The rumor, in fact, is that this may have happened already. Yatimov has not been seen at public events since around February 9, which has added fuel to the chatter. Officials are declining to either confirm or deny claims that Yatimov has been removed.
Yatimov is a mysterious figure even at the best of times. He has two official biographies.
According to one account that was on government websites until 2020, he completed his studies at the Kulob State Pedagogical University in the mid-1970s and went on to become a Tajik language and literature teacher at a middle school in his native Farhor district. By the early 1980s, that official narrative used to state, he got into local government, and worked through to 1992 as head of the Farhor district executive committee. In the mid-1990s, he made his first big career leap into the Foreign Ministry. And on and on, until he got his current job.
His revised CV, which was changed without any explanation, has him completing studies at a KGB academy in Minsk, then the capital of the Belarusian Soviet Socialist Republic, in 1980. From 1981 through to 1989, he is said to have worked as a KGB operative in the Tajik city of Khorog, the capital of the Gorno-Badakhshan Autonomous Region, or GBAO.
In the final two years of the Soviet Union, he acted as deputy head of the KGB in Dushanbe. And then, when independence arrived, he continued to occupy important roles in the security services apparatus.
The Farhor link is the one certainty amid those contradictory biographies. Indeed, Yatimov is said to be perhaps the last surviving member among the so-called Farhor clan that joined the highest echelons of the ruling elite when President Rahmon came to power in the early 1990s. Rahmon’s own family comes from the town of Dangara, which is around 80 kilometers north of the Farhor, which in turn lies just north of the border with Afghanistan.
Conspiracy theories about uneasiness in the relationship between Yatimov and Rahmon are not new. The often elaborately embellished rumors are typically a variation of one narrative which has it that Yatimov enables occasional flare-ups with a view to maintaining a constant undercurrent of instability, thereby discrediting Rahmon with the public and accordingly making himself an indispensable figure.
Some residents of the GBAO, which has for months been suspended in a state of high tension amid fears that government troops intend to unleash a security sweep in a long-planned response to the protests that roiled the city in November, are inclined to give this explanation considerable weight, for example. Last year’s rallies were sparked by the police killing of a young man called Gulbiddin Ziyobekov in the GBAO’s Roshtkala district. But there are those who see scheming behind this event.

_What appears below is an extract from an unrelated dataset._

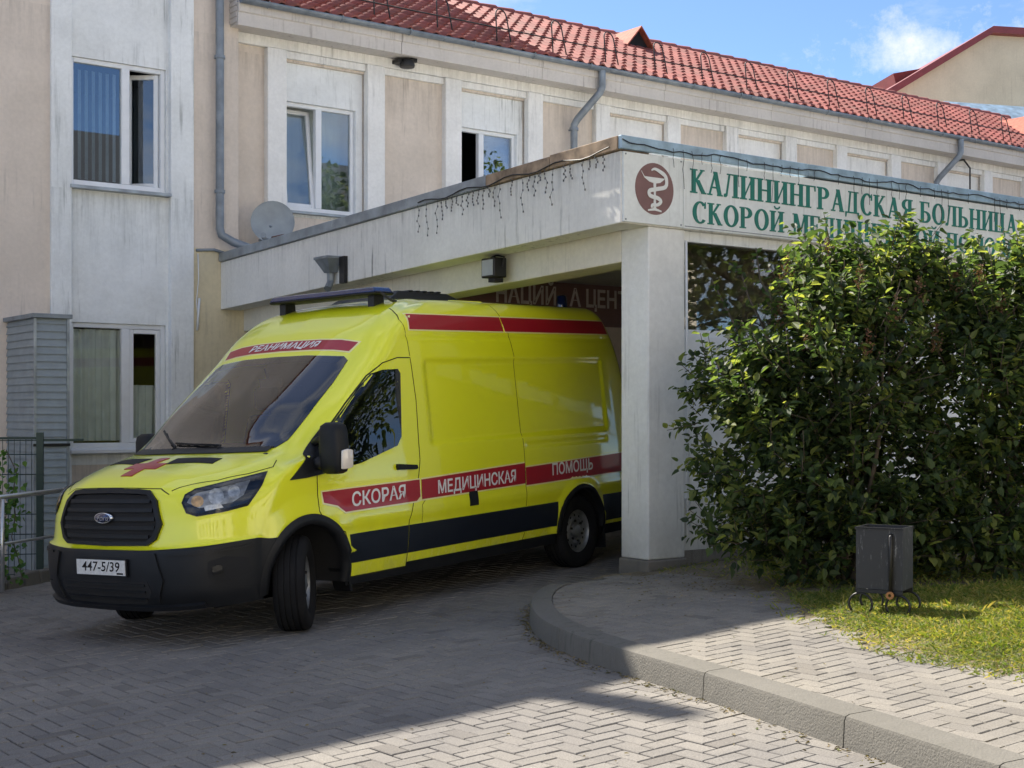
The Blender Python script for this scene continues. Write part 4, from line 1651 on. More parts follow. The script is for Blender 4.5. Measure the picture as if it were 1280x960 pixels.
def strip(name, kind, path, w, mat, off=.0012, parent=None, step=.03, out=0):
    """a narrow band along a path on the body"""
    p = densify(path, step, False)
    V, Ff = [], []
    for i, q in enumerate(p):
        a = p[max(i - 1, 0)]; b = p[min(i + 1, len(p) - 1)]
        tx, ty = b[0] - a[0], b[1] - a[1]
        L = math.hypot(tx, ty) or 1
        nx, ny = -ty / L * w / 2, tx / L * w / 2
        A, n1 = cast(kind, q[0] + nx, q[1] + ny, off)
        B, n2 = cast(kind, q[0] - nx, q[1] - ny, off)
        if out:
            V += [A, A + n1 * out, B + n2 * out, B]
        else:
            V += [A, B]
    k = 4 if out else 2
    for i in range(len(p) - 1):
        for j in range(k - 1):
            Ff.append((i * k + j, (i + 1) * k + j, (i + 1) * k + j + 1, i * k + j + 1))
    if out:
        Ff += [(0, 1, 2, 3), tuple((len(p) - 1) * k + j for j in (3, 2, 1, 0))]
    me = bpy.data.meshes.new(name)
    me.from_pydata([tuple(x) for x in V], [], Ff)
    me.materials.append(mat)
    bm = bmesh.new(); bm.from_mesh(me); bmesh.ops.recalc_face_normals(bm, faces=bm.faces); bm.to_mesh(me); bm.free()
    return link(name, me, parent or van)


def lettering(body, kind, x0, x1, base, cap, mat, parent=None, off=.0075, bow=0, rise=0, shear=0, bold=.02):
    """painted words fitted between x0 and x1"""
    me = text_mesh(body, 'LEFT', shear, bold)
    xs = [v.co.x for v in me.vertices]; ys = [v.co.y for v in me.vertices]
    bm = bmesh.new(); bm.from_mesh(me)
    k = (x1 - x0) / (max(xs) - min(xs))
    capu = .73
    mn = min(xs)
    for _ in range(3):
        ed = [e for e in bm.edges if e.calc_length() * abs(k) > .03]
        if not ed: break
        bmesh.ops.subdivide_edges(bm, edges=ed, cuts=1)
    bmesh.ops.triangulate(bm, faces=bm.faces)
    for v in bm.verts:
        a = x0 + (v.co.x - mn) * k
        b = base + v.co.y / capu * cap + rise * (a - x0) / (x1 - x0) - bow * a * a
        v.co = cast(kind, a, b, off)[0]
    bm.to_mesh(me); bm.free()
    me.materials.clear(); me.materials.append(mat)
    return link('lettering', me, parent or van)


def mir(p):
    """half outline (right half from bottom centre to top centre) -> whole outline"""
    return list(p) + [(-a, b) for a, b in reversed(p) if abs(a) > 1e-6]


# ---- outlines
WS = mir([(0, 1.335), (.35, 1.332), (.60, 1.325), (.735, 1.335), (.772, 1.385), (.775, 1.57), (.765, 1.8), (.735, 1.975), (.68, 2.01), (.35, 2.035), (0, 2.04)])
WSI = mir([(0, 1.385), (.35, 1.382), (.60, 1.375), (.70, 1.38), (.735, 1.42), (.737, 1.57), (.73, 1.8), (.705, 1.94), (.66, 1.965), (.35, 1.985), (0, 1.99)])
WIN = [(-1.215, 1.86), (-1.19, 1.895), (-1.0, 1.89), (-.87, 1.86), (-.73, 1.765), (-.55, 1.62), (-.335, 1.445), (-.225, 1.135), (-.63, 1.18), (-1.09, 1.29), (-1.15, 1.36)]
WINI = [(-1.185, 1.855), (-1.16, 1.865), (-1.0, 1.86), (-.885, 1.83), (-.75, 1.735), (-.575, 1.60), (-.365, 1.43), (-.275, 1.18), (-.63, 1.215), (-1.07, 1.32), (-1.125, 1.37)]
DOOR = [(-.135, 1.13), (-.125, .86), (-.20, .75), (-.40, .68), (-.46, .52), (-.47, .33), (-1.15, .33), (-1.16, .45), (-1.18, .69), (-1.31, 1.0), (-1.35, 1.16), (-1.38, 1.64), (-1.36, 1.985),
        (-1.2, 1.985), (-1.02, 1.945), (-.83, 1.845), (-.56, 1.64), (-.30, 1.42), (-.19, 1.22)]
WSD = [((a[0] + b[0]) / 2, (a[1] + b[1]) / 2) for a, b in zip(WS, WSI)]
WIND = [((a[0] + b[0]) / 2, (a[1] + b[1]) / 2) for a, b in zip(WIN, WINI)]
AF, RF = (-.02, .375), .425
AR, RR = (-3.75, .355), .40

# ---- the shell, cut into its panels
parts = {}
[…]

“Ziyobekov, who was killed in the Roshtkala district, used to do sports at the same stadium as riot police and GKNB officers. He did sport there until the day of his death, but they never detained him. And then they killed him demonstratively in front of other residents. And that caused all the unrest,” one GBAO resident told Eurasianet on condition of anonymity, by way of bolstering his theory about Yatimov being behind the trouble.
Another strand of speculation has swirled around the issue of when and if President Rahmon, 69, plans to step down. The consensus among political observers is that he intends to hand power over to his son, 34-year-old Rustam Emomali, who currently occupies jobs as mayor of the capital city, Dushanbe, and speaker of the upper house of parliament. The thinking is that before this can happen, all important power-wielding bodies – and it is implausible any have as much covert influence as the GKNB – need to be placed under the Rahmon family’s direct control.
If the GKNB is wrested out of Yatimov’s hands, it may be the strongest sign yet that the succession plan is in motion.